Thomas Fleming’s “Love the One You’re With” (Perspective, January) is the kind of writing that first attracted me to Chronicles and The Rockford Institute. It is for this caliber of discussion that I return every year to the Summer School. When I read Dr. Fleming, I can be sure that English is being properly used, that the ideas are based on principles rather than on party agenda or expediency, and that I have complete sympathy with the content—paleoconservatism. There was nothing wrong with this Chronicles article either in its form or its burden.
Yet it saddened me greatly. I have an empty heart when it comes to a patria. I long for a fatherland to love. But as a transplant, an unofficial émigré, there is no immediate claim of blood and soil. The Confederacy is no more. Even the open, liberal, pre-New Deal Republic is a thing of the past. Injustice is firmly established. As Dr. Fleming’s article so carefully documents, bad laws are constantly enforced. I cannot watch police dramas on television. It isn’t that I can’t tell which are the good guys. Rather, I don’t see any good guys. Abortions are performed daily, some with money extorted from me in taxes. The one attraction Libertarianism has for me is that it finds utter disgust in political correctness. The Republican Party is simply the party of Whiggery, as it was before. George W. (no, not the father of his country) may talk about reducing government, but, in four years, he has not uninstalled a single Cabinet-level department; rather, he has added one. At least twice a week, this party asks me for money. That does not make it my political home. When you tell me that, if I do not love this country, I should move to one I can love, my only answer is: Give me a time machine, and I will. There is no lovable country in this world. Today, I can only hang my harp on the willow.

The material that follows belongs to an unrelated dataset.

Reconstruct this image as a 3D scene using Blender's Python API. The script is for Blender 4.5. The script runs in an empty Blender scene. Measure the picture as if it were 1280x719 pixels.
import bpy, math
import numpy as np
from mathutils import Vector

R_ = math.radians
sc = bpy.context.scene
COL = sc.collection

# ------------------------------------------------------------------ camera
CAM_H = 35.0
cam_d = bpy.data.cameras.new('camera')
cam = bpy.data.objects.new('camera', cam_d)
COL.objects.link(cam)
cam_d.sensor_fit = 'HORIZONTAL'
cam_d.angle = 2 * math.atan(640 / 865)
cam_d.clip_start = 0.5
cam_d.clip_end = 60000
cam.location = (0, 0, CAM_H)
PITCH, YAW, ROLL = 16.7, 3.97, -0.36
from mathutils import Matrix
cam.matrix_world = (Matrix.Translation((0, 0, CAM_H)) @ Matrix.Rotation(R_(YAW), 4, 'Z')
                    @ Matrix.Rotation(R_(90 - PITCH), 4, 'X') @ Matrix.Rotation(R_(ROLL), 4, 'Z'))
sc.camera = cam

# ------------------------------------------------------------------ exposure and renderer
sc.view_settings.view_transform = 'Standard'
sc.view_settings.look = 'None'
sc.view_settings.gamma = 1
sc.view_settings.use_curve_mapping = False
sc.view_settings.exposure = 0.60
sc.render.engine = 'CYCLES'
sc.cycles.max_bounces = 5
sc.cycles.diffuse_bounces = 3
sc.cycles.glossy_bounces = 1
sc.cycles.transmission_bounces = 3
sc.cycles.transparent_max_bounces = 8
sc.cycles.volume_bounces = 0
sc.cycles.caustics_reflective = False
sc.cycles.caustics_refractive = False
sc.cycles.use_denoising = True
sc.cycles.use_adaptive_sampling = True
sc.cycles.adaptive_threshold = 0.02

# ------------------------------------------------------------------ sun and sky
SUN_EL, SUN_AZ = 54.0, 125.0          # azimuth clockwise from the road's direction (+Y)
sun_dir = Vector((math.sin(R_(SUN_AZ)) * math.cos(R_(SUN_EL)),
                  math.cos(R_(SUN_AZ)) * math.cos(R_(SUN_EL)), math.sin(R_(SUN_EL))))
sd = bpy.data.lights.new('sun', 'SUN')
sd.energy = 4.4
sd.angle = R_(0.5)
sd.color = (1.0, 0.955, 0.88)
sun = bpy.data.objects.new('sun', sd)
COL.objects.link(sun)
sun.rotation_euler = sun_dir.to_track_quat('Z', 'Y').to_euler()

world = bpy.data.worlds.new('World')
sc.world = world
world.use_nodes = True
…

Dr. Fleming suggests that I may know “too much history.” That reminds me of the T-shirt you can buy from the Wireless catalogue, si hoc legere potes, nimius eruditus es. Can I help it if that’s where I live? At least with Nathaniel Hawthorne, you can tell the good from the evil. Yes, Hawthorne was a Yankee, a WASP Yankee, not even mollified by Celtic ancestry. Yet I find I have far more in common with him than with Southerners like Clinton, Gore, and Edwards, or with fellow ethnics from either the German or the Cajun side. So, if Hawthorne is that attractive, imagine my delight with Chesterton, or the Inklings, or T.S. Eliot. Maybe I do know too much history, but, without it, I would not be able to appreciate That Hideous Strength. Maybe I do read and write too many languages, but, so far, I haven’t gotten them mixed up. See what I mean? There is no such thing as useless knowledge. The whole point of the liberal arts is to liberate. The more history you know, the freer you are.

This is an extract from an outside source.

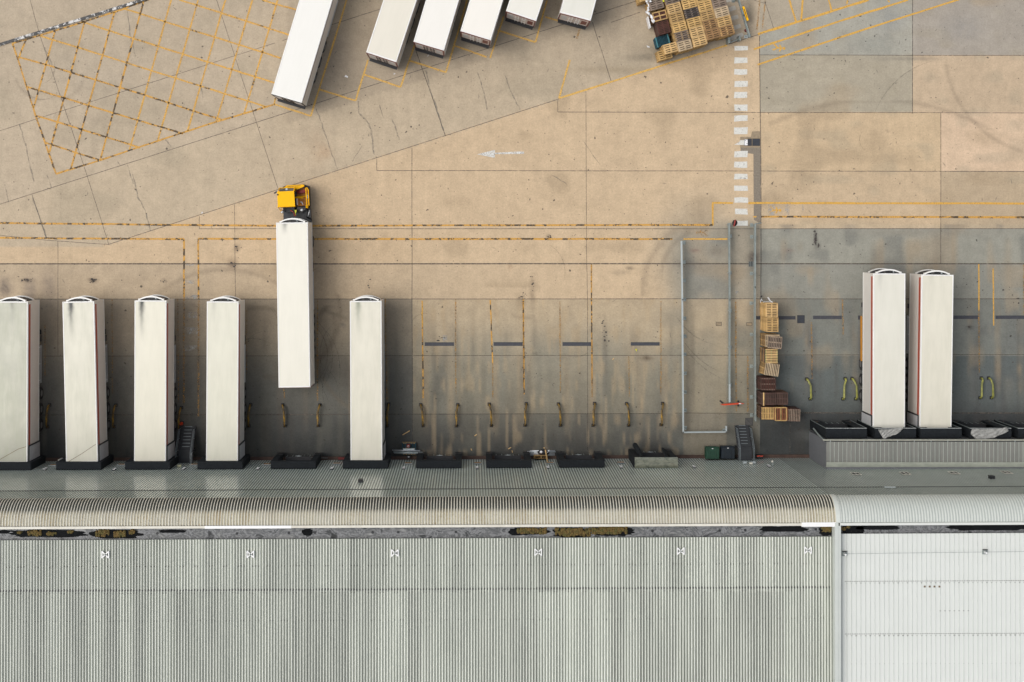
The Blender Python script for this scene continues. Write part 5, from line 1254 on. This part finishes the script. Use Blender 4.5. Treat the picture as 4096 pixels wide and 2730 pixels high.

Is all politics futile? Yes, unless the groundwork for it has been laid by education and by a solid family structure. After all, every king—and, equally important, every paterfamilias—is a type of the Messiah. I look forward to the day when He will return and impose His values on everyone, cujus regnum non erit finis. Meanwhile, will we ever get Christendom back? Don’t count on it. No current geopolitical entity represents it. In fact, there isn’t even anything representing an external proletariat. The old ideas can illuminate our thoughts, letting us know that, at one time, it was possible. If something similar happens in the future, it will also be dissimilar. But it will not be like our present situation.
So do we go on singing “God Bless America,” knowing the equivocation in our hearts that we disguise with our lips? Or are we living now in That Hideous Strength? Do we need to build St. Anne’s on the Hill? Can an entity that minor be our patria? I voted for Michael Peroutka, along with 127,000 Americans. Is that enough to do anything? Believe it or not, I do know the name of one of those 127,000 people. If we all lived in Cleveland, we might accomplish something.
Is Cleveland my fatherland? Perhaps. It’s too small to have a flag, too diverse to be considered an enclave, and my own role in it is unsung. I was not born here, nor did I grow up here. It is in a “red” state, but it is situated in a “blue” county. I did rear my children here. They still live here. My grandchildren were born here. My wife is buried here, and my name is also on the monument. I love my house. The church I serve is in the city; my house is in a suburb. That church is one remaining piece of Christendom. There is no song called “God Bless Cleveland.” If there were, I would take down my harp and sing it.
Don’t think of me simply as a geographic exile. It is not only New Orleans that I cannot forget. It is the time in which I grew up. I am a chronological exile. Do not think that I imitate the details of the church in which I grew up. I do nothing of the sort. In college, I became a high churchman. What I do, allowing for that, has more in common with the church of my youth than any pop-culture event, any television ecclesiastics, any mainline worship, or any evangelical assembly. Other chronological exiles find my church and join it. We pray for the government, because that’s what is in the prayer book. Who are we to change that?
Let me conclude by expressing my gratitude for the work you are doing.